The agency is simultaneously in litigation with Arizona, Connecticut, and Illinois, seeking to block those states from using gambling statutes to criminally prosecute federally regulated exchanges.
In New York and Massachusetts, the CFTC and federal prosecutors are contesting gaming commission actions against platforms like Kalshi, arguing federal law overrides state unlicensed gambling charges.
Former House Financial Services Chair Patrick McHenry and other industry supporters contend prediction markets hold to higher standards than casinos, including mandatory KYC/AML compliance, no access for minors, and that the comparison to gambling is the wrong frame entirely.
As a parent, @PatrickMcHenry strongly believes in protecting our kids.

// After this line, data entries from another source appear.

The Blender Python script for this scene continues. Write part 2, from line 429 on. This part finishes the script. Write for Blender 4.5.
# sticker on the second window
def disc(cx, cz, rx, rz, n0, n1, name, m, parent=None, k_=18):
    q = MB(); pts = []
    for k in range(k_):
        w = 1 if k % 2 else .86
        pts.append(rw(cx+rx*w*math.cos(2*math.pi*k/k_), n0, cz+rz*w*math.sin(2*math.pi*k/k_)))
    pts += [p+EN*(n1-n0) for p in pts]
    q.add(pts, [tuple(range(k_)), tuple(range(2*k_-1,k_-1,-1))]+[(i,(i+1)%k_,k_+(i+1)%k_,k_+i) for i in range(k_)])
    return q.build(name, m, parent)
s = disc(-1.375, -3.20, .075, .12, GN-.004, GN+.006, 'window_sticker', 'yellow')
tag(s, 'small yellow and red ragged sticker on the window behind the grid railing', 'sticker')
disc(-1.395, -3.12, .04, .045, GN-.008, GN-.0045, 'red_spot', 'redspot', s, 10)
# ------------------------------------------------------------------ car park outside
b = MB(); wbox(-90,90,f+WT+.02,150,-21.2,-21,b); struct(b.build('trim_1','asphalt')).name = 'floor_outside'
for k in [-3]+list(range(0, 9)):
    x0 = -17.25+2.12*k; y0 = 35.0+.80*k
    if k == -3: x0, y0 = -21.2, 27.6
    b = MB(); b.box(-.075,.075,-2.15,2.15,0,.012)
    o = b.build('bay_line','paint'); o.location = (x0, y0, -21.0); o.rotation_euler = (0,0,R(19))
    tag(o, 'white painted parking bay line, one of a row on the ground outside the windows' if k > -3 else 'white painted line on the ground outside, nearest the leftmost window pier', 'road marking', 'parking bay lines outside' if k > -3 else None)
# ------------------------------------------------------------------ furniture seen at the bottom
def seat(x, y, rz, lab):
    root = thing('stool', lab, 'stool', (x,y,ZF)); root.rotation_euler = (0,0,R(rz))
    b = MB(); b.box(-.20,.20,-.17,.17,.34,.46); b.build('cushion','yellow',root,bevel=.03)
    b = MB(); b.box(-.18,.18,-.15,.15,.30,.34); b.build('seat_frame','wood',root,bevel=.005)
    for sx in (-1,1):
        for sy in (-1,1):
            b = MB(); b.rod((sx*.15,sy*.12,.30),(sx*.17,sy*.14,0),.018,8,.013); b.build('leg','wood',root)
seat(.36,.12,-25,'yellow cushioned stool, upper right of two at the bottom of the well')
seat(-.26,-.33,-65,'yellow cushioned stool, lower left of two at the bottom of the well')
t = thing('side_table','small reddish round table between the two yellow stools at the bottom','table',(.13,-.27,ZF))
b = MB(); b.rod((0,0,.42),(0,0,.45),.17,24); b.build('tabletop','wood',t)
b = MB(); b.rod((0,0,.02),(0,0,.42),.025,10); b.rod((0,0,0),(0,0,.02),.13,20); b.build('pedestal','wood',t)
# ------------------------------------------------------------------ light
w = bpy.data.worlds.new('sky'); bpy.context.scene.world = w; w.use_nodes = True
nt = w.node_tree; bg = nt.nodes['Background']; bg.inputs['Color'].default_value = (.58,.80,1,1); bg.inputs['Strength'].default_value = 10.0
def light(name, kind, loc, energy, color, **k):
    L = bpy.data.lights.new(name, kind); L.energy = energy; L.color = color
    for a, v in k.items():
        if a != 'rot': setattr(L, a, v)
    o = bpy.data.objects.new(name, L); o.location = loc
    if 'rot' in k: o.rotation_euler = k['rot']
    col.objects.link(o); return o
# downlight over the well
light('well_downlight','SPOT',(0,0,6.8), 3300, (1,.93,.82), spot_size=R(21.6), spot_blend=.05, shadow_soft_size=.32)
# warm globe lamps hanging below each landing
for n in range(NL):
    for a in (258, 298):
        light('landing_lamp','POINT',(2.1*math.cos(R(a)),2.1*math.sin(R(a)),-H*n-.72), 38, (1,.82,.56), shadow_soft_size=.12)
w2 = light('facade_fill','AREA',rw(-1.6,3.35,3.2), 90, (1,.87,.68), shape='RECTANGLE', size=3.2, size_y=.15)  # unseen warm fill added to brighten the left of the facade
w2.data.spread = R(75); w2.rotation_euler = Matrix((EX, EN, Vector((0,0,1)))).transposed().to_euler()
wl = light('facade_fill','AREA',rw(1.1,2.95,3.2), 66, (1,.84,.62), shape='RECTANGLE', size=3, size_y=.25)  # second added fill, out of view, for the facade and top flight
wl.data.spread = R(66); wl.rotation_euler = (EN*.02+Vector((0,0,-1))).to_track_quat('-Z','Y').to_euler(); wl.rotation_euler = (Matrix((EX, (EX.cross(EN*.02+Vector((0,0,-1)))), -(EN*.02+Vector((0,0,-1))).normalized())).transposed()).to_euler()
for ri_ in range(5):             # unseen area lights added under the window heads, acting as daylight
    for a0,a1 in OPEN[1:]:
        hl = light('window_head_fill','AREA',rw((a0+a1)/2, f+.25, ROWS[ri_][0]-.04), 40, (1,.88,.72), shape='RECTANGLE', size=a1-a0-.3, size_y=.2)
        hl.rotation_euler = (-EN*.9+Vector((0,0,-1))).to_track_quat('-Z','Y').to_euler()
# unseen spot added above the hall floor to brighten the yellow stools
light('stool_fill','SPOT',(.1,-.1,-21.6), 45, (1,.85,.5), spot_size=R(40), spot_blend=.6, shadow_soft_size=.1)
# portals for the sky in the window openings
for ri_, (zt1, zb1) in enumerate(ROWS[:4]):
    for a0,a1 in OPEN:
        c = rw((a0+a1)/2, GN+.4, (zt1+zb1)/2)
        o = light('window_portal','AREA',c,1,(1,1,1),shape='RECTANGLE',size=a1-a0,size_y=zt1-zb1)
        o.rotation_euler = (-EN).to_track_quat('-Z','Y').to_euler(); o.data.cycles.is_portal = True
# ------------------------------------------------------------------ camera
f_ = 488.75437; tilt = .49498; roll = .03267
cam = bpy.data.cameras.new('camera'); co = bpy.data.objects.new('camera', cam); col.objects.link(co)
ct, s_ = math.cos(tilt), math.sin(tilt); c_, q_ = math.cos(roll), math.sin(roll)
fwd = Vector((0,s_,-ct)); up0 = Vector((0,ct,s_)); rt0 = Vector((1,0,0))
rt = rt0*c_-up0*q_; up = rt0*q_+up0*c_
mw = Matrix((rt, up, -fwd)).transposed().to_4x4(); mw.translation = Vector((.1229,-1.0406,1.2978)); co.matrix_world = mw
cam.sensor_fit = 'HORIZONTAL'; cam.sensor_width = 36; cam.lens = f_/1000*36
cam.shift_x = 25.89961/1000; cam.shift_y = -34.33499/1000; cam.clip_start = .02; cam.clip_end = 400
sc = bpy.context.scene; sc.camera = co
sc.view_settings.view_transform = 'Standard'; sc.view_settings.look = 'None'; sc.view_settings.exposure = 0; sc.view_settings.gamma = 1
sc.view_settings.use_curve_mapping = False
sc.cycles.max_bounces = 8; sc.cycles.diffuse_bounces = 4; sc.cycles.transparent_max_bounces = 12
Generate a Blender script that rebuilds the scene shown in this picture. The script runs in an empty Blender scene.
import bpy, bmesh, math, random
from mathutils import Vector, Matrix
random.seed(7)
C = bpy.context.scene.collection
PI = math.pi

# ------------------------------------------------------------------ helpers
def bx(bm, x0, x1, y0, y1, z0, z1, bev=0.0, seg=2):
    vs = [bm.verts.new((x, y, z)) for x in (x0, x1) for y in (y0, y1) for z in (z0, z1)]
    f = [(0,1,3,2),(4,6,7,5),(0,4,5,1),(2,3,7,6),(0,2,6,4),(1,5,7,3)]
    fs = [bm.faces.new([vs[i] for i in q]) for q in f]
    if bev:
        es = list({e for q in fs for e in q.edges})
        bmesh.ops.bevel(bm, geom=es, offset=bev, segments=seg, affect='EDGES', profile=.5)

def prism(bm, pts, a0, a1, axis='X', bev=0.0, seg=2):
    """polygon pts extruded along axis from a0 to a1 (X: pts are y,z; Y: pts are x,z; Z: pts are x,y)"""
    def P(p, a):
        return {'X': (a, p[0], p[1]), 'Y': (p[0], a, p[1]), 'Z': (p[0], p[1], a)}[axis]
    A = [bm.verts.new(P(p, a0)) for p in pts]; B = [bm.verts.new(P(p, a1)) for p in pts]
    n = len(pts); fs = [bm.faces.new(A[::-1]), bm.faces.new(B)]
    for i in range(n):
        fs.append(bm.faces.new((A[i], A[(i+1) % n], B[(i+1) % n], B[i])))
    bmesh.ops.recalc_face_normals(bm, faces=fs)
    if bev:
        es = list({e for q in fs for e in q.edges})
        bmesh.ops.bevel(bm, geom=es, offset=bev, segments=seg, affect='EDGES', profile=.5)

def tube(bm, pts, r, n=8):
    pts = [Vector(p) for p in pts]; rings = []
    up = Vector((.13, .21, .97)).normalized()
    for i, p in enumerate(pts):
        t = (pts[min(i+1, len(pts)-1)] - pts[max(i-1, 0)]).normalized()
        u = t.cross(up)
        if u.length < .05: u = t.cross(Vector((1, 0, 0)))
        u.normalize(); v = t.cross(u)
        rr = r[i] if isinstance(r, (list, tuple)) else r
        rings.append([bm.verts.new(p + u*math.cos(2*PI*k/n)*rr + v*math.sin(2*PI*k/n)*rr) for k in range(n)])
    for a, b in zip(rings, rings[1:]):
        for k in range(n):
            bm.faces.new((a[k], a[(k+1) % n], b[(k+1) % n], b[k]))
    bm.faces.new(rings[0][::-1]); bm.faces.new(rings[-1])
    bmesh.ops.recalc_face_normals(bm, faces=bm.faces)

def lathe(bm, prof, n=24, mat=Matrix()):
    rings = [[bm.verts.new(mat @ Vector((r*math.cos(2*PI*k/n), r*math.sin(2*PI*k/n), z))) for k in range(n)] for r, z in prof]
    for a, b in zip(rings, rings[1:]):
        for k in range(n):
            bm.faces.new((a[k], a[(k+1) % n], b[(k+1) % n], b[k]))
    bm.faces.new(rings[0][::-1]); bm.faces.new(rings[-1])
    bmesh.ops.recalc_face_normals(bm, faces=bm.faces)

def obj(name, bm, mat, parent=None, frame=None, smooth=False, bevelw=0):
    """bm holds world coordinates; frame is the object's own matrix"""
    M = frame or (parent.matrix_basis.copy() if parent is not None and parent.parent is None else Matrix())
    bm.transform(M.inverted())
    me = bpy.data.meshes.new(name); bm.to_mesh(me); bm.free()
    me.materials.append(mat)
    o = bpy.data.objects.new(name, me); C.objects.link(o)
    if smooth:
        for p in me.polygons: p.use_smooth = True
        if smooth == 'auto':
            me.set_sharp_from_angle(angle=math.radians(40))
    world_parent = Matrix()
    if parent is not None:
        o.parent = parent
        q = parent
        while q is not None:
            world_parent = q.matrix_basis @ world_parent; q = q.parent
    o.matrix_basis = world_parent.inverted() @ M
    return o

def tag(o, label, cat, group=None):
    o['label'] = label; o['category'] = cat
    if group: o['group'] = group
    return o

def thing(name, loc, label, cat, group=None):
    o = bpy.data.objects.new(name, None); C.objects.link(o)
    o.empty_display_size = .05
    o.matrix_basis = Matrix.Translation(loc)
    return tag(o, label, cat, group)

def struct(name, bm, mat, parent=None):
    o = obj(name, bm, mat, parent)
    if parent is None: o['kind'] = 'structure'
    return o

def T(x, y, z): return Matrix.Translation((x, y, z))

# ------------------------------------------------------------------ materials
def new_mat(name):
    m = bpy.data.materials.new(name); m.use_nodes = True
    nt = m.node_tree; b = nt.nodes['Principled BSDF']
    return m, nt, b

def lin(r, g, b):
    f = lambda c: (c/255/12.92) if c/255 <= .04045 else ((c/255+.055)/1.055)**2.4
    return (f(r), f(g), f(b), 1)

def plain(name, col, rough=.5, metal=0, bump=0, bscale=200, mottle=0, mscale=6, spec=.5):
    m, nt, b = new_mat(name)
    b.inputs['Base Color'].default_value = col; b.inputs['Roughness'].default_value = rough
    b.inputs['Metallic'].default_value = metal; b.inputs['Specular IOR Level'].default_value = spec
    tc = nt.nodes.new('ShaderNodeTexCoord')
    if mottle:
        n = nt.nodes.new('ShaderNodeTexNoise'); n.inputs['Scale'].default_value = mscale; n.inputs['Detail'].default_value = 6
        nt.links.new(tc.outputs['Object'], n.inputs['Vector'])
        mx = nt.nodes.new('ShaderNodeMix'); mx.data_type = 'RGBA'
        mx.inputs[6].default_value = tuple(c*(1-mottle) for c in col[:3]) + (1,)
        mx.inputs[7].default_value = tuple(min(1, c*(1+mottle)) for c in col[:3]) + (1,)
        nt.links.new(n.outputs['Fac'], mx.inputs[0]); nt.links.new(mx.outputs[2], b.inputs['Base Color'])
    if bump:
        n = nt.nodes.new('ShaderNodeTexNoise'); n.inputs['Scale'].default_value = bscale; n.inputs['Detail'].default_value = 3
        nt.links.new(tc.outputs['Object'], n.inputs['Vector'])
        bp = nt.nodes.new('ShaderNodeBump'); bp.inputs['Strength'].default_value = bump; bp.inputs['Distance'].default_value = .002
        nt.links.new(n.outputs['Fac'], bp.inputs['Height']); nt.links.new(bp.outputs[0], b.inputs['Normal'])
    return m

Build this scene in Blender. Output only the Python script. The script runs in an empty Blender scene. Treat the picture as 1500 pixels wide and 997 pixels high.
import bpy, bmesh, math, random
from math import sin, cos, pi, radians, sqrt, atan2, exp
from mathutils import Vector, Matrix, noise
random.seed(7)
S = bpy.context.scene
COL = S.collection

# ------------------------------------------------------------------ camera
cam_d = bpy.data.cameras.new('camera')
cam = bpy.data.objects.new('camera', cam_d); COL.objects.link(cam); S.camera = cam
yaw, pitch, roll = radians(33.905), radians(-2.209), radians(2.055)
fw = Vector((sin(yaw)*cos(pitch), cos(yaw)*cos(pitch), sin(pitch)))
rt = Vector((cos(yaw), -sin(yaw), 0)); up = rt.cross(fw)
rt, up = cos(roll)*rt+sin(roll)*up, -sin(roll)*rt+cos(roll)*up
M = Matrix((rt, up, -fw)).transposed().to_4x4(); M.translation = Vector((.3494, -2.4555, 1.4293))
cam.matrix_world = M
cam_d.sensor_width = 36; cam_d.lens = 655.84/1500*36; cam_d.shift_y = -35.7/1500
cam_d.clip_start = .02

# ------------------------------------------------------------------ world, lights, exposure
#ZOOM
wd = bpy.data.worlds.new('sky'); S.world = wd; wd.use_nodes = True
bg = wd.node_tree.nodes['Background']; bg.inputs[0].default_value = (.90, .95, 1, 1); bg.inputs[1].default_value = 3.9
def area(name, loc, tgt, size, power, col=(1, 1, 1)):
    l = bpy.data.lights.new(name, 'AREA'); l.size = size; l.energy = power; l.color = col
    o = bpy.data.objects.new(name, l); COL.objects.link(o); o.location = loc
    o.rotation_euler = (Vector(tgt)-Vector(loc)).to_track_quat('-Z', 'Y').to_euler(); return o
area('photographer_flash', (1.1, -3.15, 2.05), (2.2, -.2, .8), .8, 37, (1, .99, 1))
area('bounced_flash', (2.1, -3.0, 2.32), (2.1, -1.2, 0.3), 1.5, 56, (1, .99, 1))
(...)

The facts:
— Coalition for Prediction Markets (@PredictAction) May 20, 2026
- Only 18+ allowed, full stop
- 97% of trading volume is from users 21+
- Median age is 33
- U.S. companies like @Kalshi going above and beyond with facial recognition login checks, selfie…
What This Means for Brokers
The two outcomes here are structurally different, not just legally. If the CFTC defends exclusive jurisdiction, prediction markets can be cleared, integrated, and distributed through any regulated brokerage stack.
If the states and the AGA prevail, the federal license becomes, in practical terms, unworkable. Operators would face a state-by-state licensing gauntlet and tax structures that make the asset class unscalable.
As Miller put it, states are spending "extraordinary amounts of money" to push the CFTC out of a space where, in their view, it has no legal standing. Whether that argument lands in court will determine not just the rules for prediction markets in 2026, but whether the regulatory foundation under the whole sector is solid at all.